Output the lines from the top of the entries below to the line with "118), .9, spec=.1), t)", both included, exactly and without pictures.

* [ENTRIES PROVIDED]:
◇ ◇ ◇ ◇ ◇

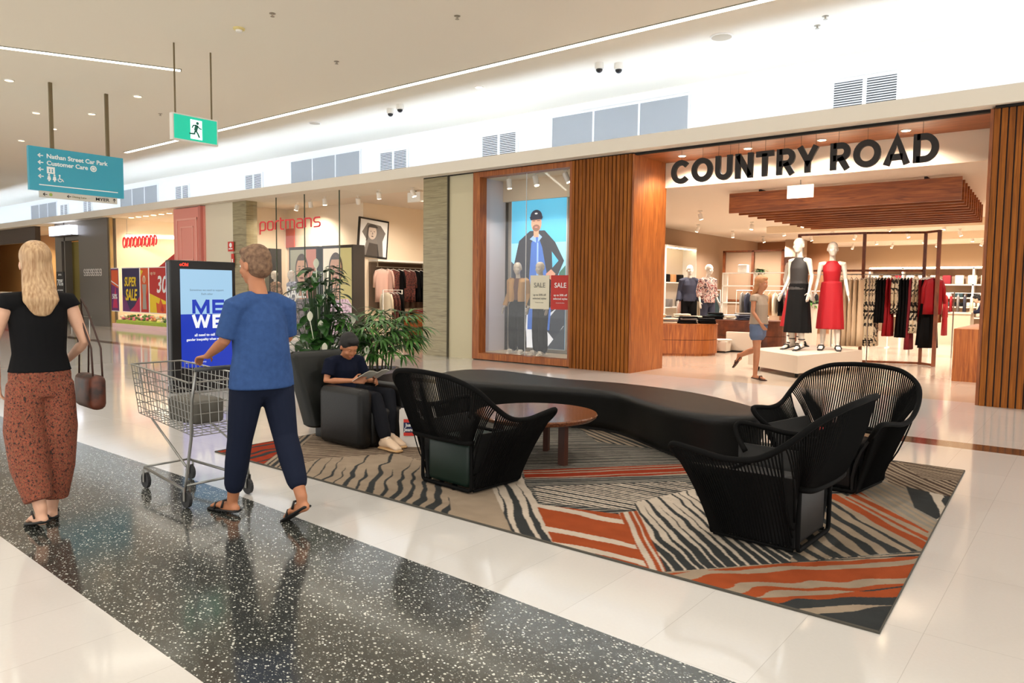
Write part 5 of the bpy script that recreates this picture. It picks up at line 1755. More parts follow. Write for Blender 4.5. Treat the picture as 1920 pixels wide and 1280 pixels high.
# ---------------------------------------------------------------- shop assistant bent over the counter, deep in the store
j = J(m=1.05, pel=(0, 0, .93), wai=(.06, 0, 1.05), che=(.20, 0, 1.16), nb=(.33, 0, 1.24), nt=(.40, 0, 1.30), head=(.47, 0, 1.37), look=(1, 0, -.5), shL=(.30, .18, 1.20), shR=(.30, -.18, 1.20), elL=(.38, .24, 1.0), wrL=(.56, .15, .98), elR=(.38, -.24, 1.0), wrR=(.56, -.15, .98), hdL=(1, 0, 0), hdR=(1, 0, 0), hupL=(0, 0, 1), hupR=(0, 0, 1), hiL=(-.02, .09, .90), hiR=(-.02, -.09, .90), thL=(0, -1, 0), thR=(0, 1, 0))
t = thing('person', 'person in dark top and jeans leaning over the far sales counter', 'person', (-2.42, 25.8, 0), R(180))
meshobj('body', bake(body_geo(j), .014), skin_l, t)
eyes(t, j)
meshobj('hair', bake(cap_hair(j), .013, 4), mat('hair_black'), t)
meshobj('dark_top', bake(torso_cloth(j, .025, hem=.03, sleeve=1.7, loose=.02), .014, 3), mat('top_midnight', (30, 34, 50), .9, spec=.1), t)
meshobj('jeans', bake(leg_cloth(j, 1.95, .02), .014, 3), mat('jeans_blue', (70, 92, 118), .9, spec=.1), t)

# ================================================================ mannequins
jm = J(m=.86, look=(1, .15, 0), elL=(-.04, .20, 1.12), wrL=(.07, .245, .88), elR=(-.04, -.20, 1.12), wrR=(.07, -.245, .88), anR=(-.02, -.10, .11), anL=(.04, .12, .11), knL=(.04, .10, .49), toL=(.20, .14, .03), toR=(.15, -.13, .03), curl=.25)
body_me = bake(body_geo(jm), .009)
def mannequin(label, loc, rz, scale, mt=manneq, group='shop mannequins'):
    t = thing('mannequin', label, 'mannequin', loc, rz, group, scale)
    o = bpy.data.objects.new('body', body_me)
    col.objects.link(o)
    o.parent = t
    if not body_me.materials: body_me.materials.append(mt)
    return t
body_me.materials.clear()
body_me.materials.append(manneq)
def cloth(t, name, b, mt, it=3): return meshobj(name, bake(b, .010, it), mt, t)
def heels(t, mt, strap=False):
    for q in 'LR':
        s_ = shoe_geo(jm, q, .013).build('shoe', mt, t, w=False, smooth=True)
        c = jm['an' + q].lerp(jm['to' + q], .62)
        MB().tube([c + V3(0, -.046, -.03), c + V3(0, -.03, .02), c + V3(0, .03, .02), c + V3(0, .046, -.03)], .016, 6).build('strap', mt, s_, w=False, smooth=True)
        if strap:
            a = jm['an' + q] + V3(0, 0, .06)
            MB().tube([a + V3(.045 * math.cos(x), .043 * math.sin(x), 0) for x in np.linspace(0, 2 * math.pi, 14)[:-1]], .009, 6, closed=True).build('ankle_strap', mt, s_, w=False, smooth=True)
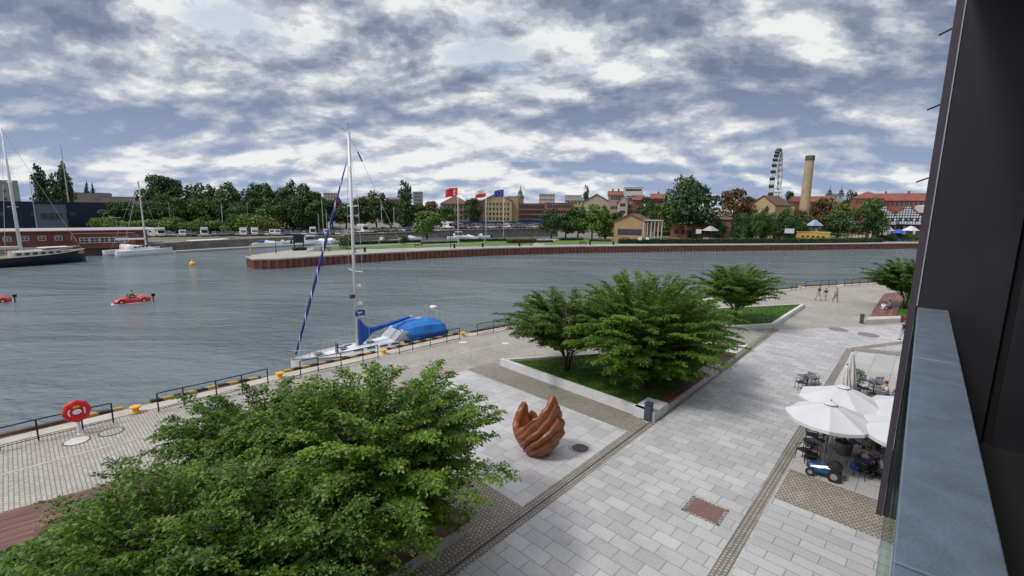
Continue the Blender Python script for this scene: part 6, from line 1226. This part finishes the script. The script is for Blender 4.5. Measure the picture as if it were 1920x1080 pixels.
# half-timbered granaries
TIMB = M('black_timber',(0.02,0.02,0.028),0.8); PLAST = wallm('white_plaster',(0.60,0.61,0.63),0.06)
def timbered(px0, px1, D, label, notch=True):
    W_ = wid(px0,px1,D); pc = (px0+px1)/2; x, y, _ = base(pc, D); t = thing('half_timbered_house', label, 'building', (x,y,0), math.atan2(-x,y), 'half-timbered houses by the square'); ze = zt(pc,404.5,D); zr = zt(pc,386,D); z1 = zt(pc,420,D)
    prof = [(-W_/2,z1),(W_/2,z1),(W_/2,ze),(W_*0.12,zr-1.0),(W_*0.12,zr),(-W_*0.12,zr),(-W_*0.12,zr-1.0),(-W_/2,ze)]
    mb = MB(); n = len(prof); mb.add([(a_,0,z) for a_,z in prof]+[(a_,12,z) for a_,z in prof], [tuple(range(n)), tuple(range(2*n-1,n-1,-1))]+[(i,i+n,(i+1)%n+n,(i+1)%n) for i in range(n)]); mb.build('wall', PLAST, t)
    MB().box(0,6.4,z1/2,W_*0.98,11,z1).build('ground_floor', wallm('dark_brick'), t); MB().box(0,-0.8,z1+0.1,W_,1.7,0.3).build('awning', M('pale_awning',(0.5,0.5,0.5),0.7), t)
    for i in range(3): MB().box(-W_/2+W_*(i+0.5)/3,-0.0,z1*0.45,W_*0.09,0.3,z1*0.8).build('column', PALEW, t)
    r = MB()
    for s_ in (-1,1): r.add([(s_*(W_/2+0.1),-0.4,ze-0.1),(s_*W_*0.10,-0.4,zr-0.6),(s_*W_*0.10,12.4,zr-0.6),(s_*(W_/2+0.1),12.4,ze-0.1),(s_*(W_/2+0.1),-0.4,ze+0.2),(s_*W_*0.10,-0.4,zr-0.3),(s_*W_*0.10,12.4,zr-0.3),(s_*(W_/2+0.1),12.4,ze+0.2)], [(0,1,2,3),(7,6,5,4),(0,4,5,1),(2,6,7,3)])
    r.build('roof', REDROOF, t)
    tb_ = MB(); yb_ = -0.06
    def hw(z): return W_/2 if z <= ze else max(W_*0.12, W_/2-(z-ze)*(W_*0.38)/(zr-1.0-ze))
    z = z1+0.2
    while z < zr: tb_.beam((-hw(z),yb_,z),(hw(z),yb_,z),0.12,0.24 if z < ze else 0.18); z += 1.15 if z < ze else 0.95
    m = 11
    for i in range(m+1):
        xx = -W_/2+W_*i/m; zt_ = zr-0.1 if abs(xx) < W_*0.13 else ze+(W_/2-abs(xx))/(W_*0.38)*(zr-1.0-ze); tb_.beam((xx,yb_,z1),(xx,yb_,max(z1+0.5,zt_)),0.12,0.2) if zt_ > z1 else None
    for i in range(0,m,3): tb_.beam((-W_/2+W_*i/m,yb_-0.02,z1+0.2),(-W_/2+W_*(i+1)/m,yb_-0.02,ze-0.2),0.12,0.18)
    tb_.build('timber_frame', TIMB, t)
    for i in range(5): MB().box(-W_*0.36+W_*0.18*i, -0.10, (z1+ze)/2, 0.8, 0.1, 1.0).build('window', WIN, t)
timbered(1634,1676,202,'half-timbered house with its left side behind a tree'); timbered(1678,1722,202,'half-timbered gabled house, the middle one by the square'); timbered(1723,1768,202,'half-timbered house half hidden by the balcony frame')
tk = thing('water_tank', 'pale round tank on the roof behind the half-timbered houses', 'tank', (*base(1727,205)[:2], zt(1727,399,205)), 0); MB().lathe([(2.6,0),(2.6,zt(1727,386,205)-zt(1727,399,205)),(0.1,3.3)], n=18).build('drum', PALEW, tk); MB().box(0,0,-zt(1727,399,205)/2,3,3,zt(1727,399,205)-0.1).build('stand', BRICK, tk)
# kiosk, stalls, boards
kk = B(1503,1556,173,436,434,wallm('kiosk_yellow',(0.55,0.34,0.06)),wallm('kiosk_cream',(0.5,0.42,0.25)),'low yellow kiosk behind the hedge',rows=1,cols=5,depth=4,kind='flat',win=(0.9,0.5),first=1.6,name='kiosk',side=False)
gr_ = MB().box(2.2,-0.1,1.0,3.6,0.08,1.3).build('painted_panel', M('multicolour_mural',(0.25,0.30,0.35),0.7,amt=0.5,scale=1.5), kk)
for i, (px, D, top, c, lab) in enumerate(((1598,188,408,(0.65,0.65,0.66),'white peaked market tent left of the tall green tree'),(1606,186,416,(0.6,0.6,0.6),'lower white market tent left of the tall green tree'),(1530,192,412,(0.30,0.38,0.55),'pale blue kiosk among the trees'),(1665,188,424,(0.62,0.60,0.60),'white stall before the half-timbered houses'),(1712,190,424,(0.64,0.64,0.66),'white signboard stall by the square'),(1690,186,430,(0.03,0.10,0.50),'bright blue awning stall by the square'),(1335,172,424,(0.45,0.42,0.40),'grey stall under the huge dark tree'))):
    h_ = zt(px, top, D); t = thing('market_stall', lab, 'stall', base(px, D), 0.1*i); w_ = 5.0; m_ = M('stall_%d' % i, c, 0.7)
    MB().loft([[(-w_/2,-2,h_*0.7),(w_/2,-2,h_*0.7),(w_/2,2,h_*0.7),(-w_/2,2,h_*0.7)],[(-0.4,-0.3,h_),(0.4,-0.3,h_),(0.4,0.3,h_),(-0.4,0.3,h_)]]).build('canopy', m_, t); MB().box(0,0,0.55,w_*0.8,3,1.1).build('counter', m_, t)
    for sx in (-1,1):
        for sy in (-1,1): MB().box(sx*w_*0.46,sy*1.85,h_*0.35,0.12,0.12,h_*0.7).build('leg', BLK, t)
for px, py, D, w_, h_, lab in ((1484,433,163,3.2,1.6,'white billboard on posts in front of the slim trees'),(1203,447,150,1.2,1.0,'small white information board behind the far quay, the left one'),(1217,447,150,1.0,0.8,'small white information board behind the far quay, the right one'),(1313,434,160,1.8,1.5,'white board under the huge dark tree'),(1665,437,184,1.6,1.6,'white board beside the square')):
    zc_ = zt(px, py, D); t = thing('sign_board', lab, 'sign', base(px, D), 0); MB().box(0,0,zc_,w_,0.12,h_).build('board', WHT, t)
    for s_ in (-1,1): MB().box(s_*w_*0.4,0,zc_/2-h_*0.25,0.1,0.1,zc_-h_*0.5).build('post', BLK, t)
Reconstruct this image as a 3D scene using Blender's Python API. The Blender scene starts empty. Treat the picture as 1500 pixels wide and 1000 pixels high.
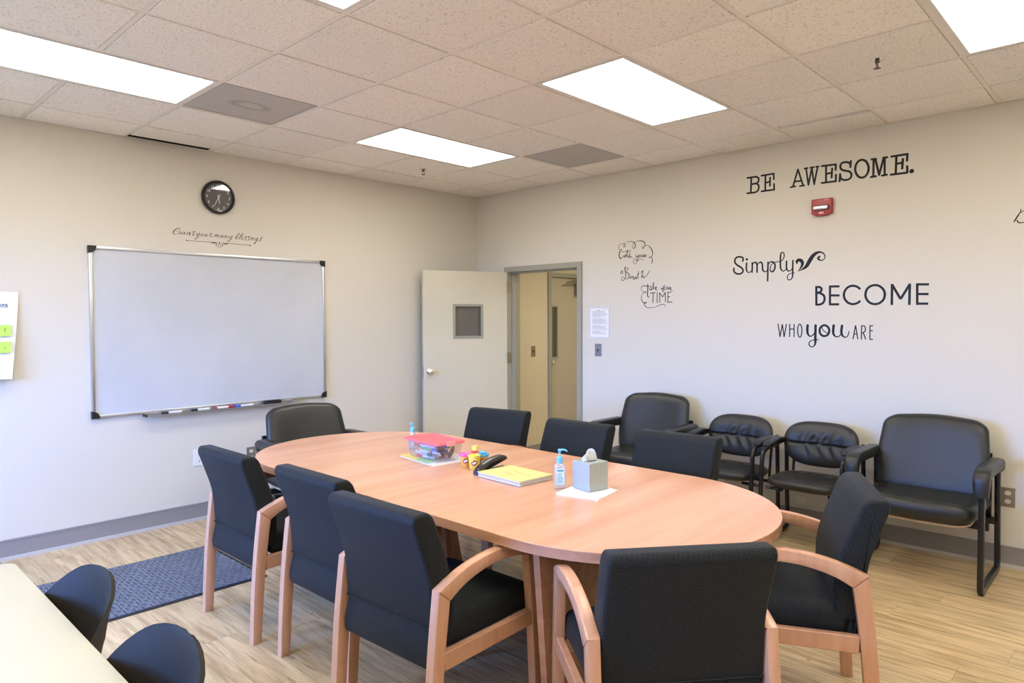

◇ ◇ ◇ ◇ ◇

* [RESULT BELOW]:
Write part 5 of the bpy script that recreates this picture. It picks up at line 1755. More parts follow. Write for Blender 4.5. Treat the picture as 1920 pixels wide and 1280 pixels high.
# ---------------------------------------------------------------- shop assistant bent over the counter, deep in the store
j = J(m=1.05, pel=(0, 0, .93), wai=(.06, 0, 1.05), che=(.20, 0, 1.16), nb=(.33, 0, 1.24), nt=(.40, 0, 1.30), head=(.47, 0, 1.37), look=(1, 0, -.5), shL=(.30, .18, 1.20), shR=(.30, -.18, 1.20), elL=(.38, .24, 1.0), wrL=(.56, .15, .98), elR=(.38, -.24, 1.0), wrR=(.56, -.15, .98), hdL=(1, 0, 0), hdR=(1, 0, 0), hupL=(0, 0, 1), hupR=(0, 0, 1), hiL=(-.02, .09, .90), hiR=(-.02, -.09, .90), thL=(0, -1, 0), thR=(0, 1, 0))
t = thing('person', 'person in dark top and jeans leaning over the far sales counter', 'person', (-2.42, 25.8, 0), R(180))
meshobj('body', bake(body_geo(j), .014), skin_l, t)
eyes(t, j)
meshobj('hair', bake(cap_hair(j), .013, 4), mat('hair_black'), t)
meshobj('dark_top', bake(torso_cloth(j, .025, hem=.03, sleeve=1.7, loose=.02), .014, 3), mat('top_midnight', (30, 34, 50), .9, spec=.1), t)
meshobj('jeans', bake(leg_cloth(j, 1.95, .02), .014, 3), mat('jeans_blue', (70, 92, 118), .9, spec=.1), t)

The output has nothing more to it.